たとえば、テレビに10秒出演したとして、実際の撮影時間は1時間だったということは、よくあります。そうなると伝えられなかった部分を直接お客さまに伝えたくなるんですよね。
そこでメディアリレーションだけじゃなくPR全般について学び、Webの知識もつけられれば、テレビなどを見て検索してくださる方に、自社が伝えたいことをしっかり届けることができます。PR全体の知識やWebの知識は、今の時代欠かせないなと思っています。
Web検索で上位に自社の記事を掲載できれば、テレビや新聞を読まない方にも知ってもらえる可能性がでてきます。

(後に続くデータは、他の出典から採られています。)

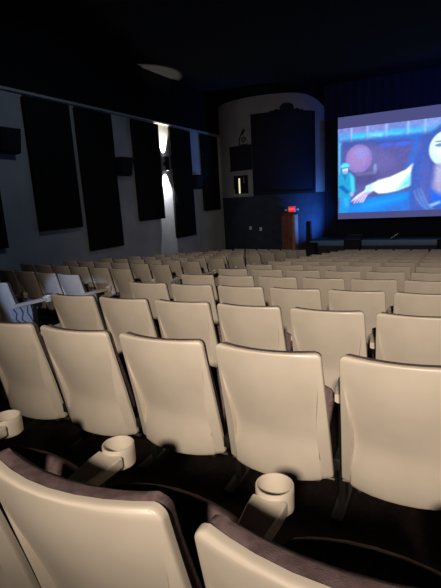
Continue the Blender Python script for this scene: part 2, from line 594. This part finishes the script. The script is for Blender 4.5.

また、SNSを使いこなせれば、若い方にも知ってもらえると思うんです。
だから、今はPRとWeb、それからライティングスキルを磨いて、幅広い人たちに自社の情報を届けられるようになりたいです。そして、私の大好きな和菓子を、大好きになってくれる人が増えれば嬉しいです。
───広報・PR初心者は、どこから取り組めばよいのでしょうか?
企業の広報担当者なら、社内での評価としてメディアに露出された件数や媒体名を聞かれることが多いのでメディアリレーションは大事だと思います。
でも、それだけが広報・PRのお仕事ではありません。そもそものPRの意味を考えて、取り組んでほしいと思います。
以前、聞いた言葉で心に残っているものがあります。「広報の最終目的は社員を幸せにすること」と言っている方がいたんです。
メディアに取り上げられることで、情報発信できるだけではなく、それを見た社員やその家族まで喜んでくれたりしますよね。「自分と関わるすべての人との関係づくり=PR」なんだなと、より腑に落ちました。
また、社外の情報や知識があれば自社の商品のPRに取り入れることもできるので、自社の中だけにとどまらず、視野を広く持つことが広報の仕事なんじゃないかなと思います。
まずはいろんな人に出会い、幅広く人と話し、焦らず地道に相手とのゼロからの関係づくりをしていけば必ず成果につながっていきますよ。
インタビューを終えて
実は、PRのお仕事に関わるまでは、メディアリレーションをするには「マスメディアの方に気に入ってもらうために頑張らないといけないのかな?」と疑問がありました。
でも、メディアの方は情報を求めていて、お互いに対等であり、売り込むのではなく信頼関係が大事ということがわかりました。
メディアの方と長期的に仲良くなること、社内の人に広報のお仕事を知ってもらうように時間をかけて伝えることが大事という点から、「PR=すべてのステークホルダーと良好な関係を築く」という意味を改めて実感しました。
メディアリレーションを行うときはもちろん、どんな仕事においてもまず相手を知って仲良くなることからはじめて、長期的に関係をつくることが大事ですよね。私も改めて、意識しようと思いました!